Мемуарист отсылает здесь не просто к античному мифу, но к хорошо знакомому «эмоциональному сообществу», к которому он принадлежал, театральному представлению – опере Ж. – Б. Люлли «Прозерпина», написанной по мотивам одноименной трагедии Ф. Кино и впервые поставленной в придворном театре в 1680 году – за 14 лет до злосчастного брака, а еще точнее, к двум ариям разгневанной богини в седьмой и восьмой сценах третьего акта, когда она в ярости сжигает поля и деревни (Quinault 1999: 37–39).

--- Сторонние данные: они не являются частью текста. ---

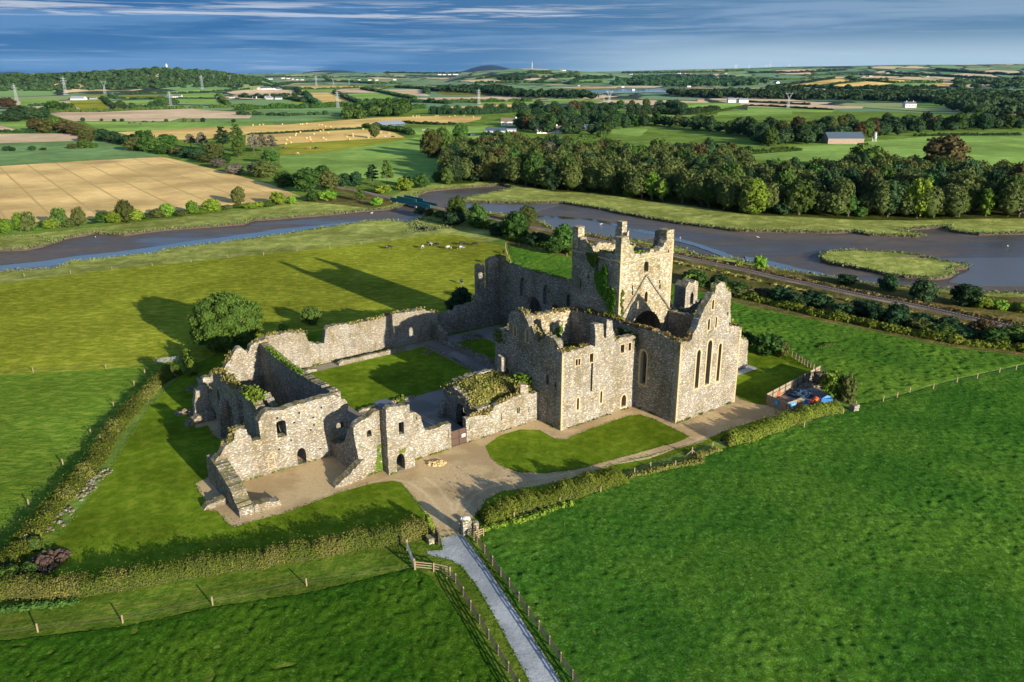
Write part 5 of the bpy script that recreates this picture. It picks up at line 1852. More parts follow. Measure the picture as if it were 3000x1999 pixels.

Современный биограф Люлли пишет, что это была «одна из самых трогательных» арий, написанных композитором, и замечает, что «оперный союз незаконной дочери Юпитера и Плутона поразительным образом предвещает брак дочери короля и герцога Шартрского, сына герцога Орлеанского и племянника Людовика XIV». Ученый даже высказывает осторожное предположение, что это «совпадение демонстрирует, что король уже в 1680 году планировал выдать своих незаконных дочерей замуж за членов собственной семьи» (Couvreur 1992: 372, 378).
Вопреки утверждению Редди, Людовик XIV не был безразличен к гневу своей свояченицы, но демонстрировал «образец контроля над аффектами», воспитание которого, как показал Норберт Элиас, было одной из главных целей сложного придворного этикета (Элиас 2001 I: 5; см. также: Элиас 2002). Как пишет Сен-Симон, король «не оставался в неведении», насколько «скандализировали всех» предшествовавшие браки других его незаконных дочерей с принцами крови, «и потому мог себе представить, какой эффект произведет этот брак, несравнимо более блестящий» (Сен-Симон 1934 I: 80). Подчеркнутое радушие было для монарха идеальным способом выразить обуревавшее его торжество и еще раз унизить фрондирующую знать. Вместо этикетного равнодушия, о котором пишет Редди, мы видим картину неистового и демонстративного столкновения непримиримых страстей.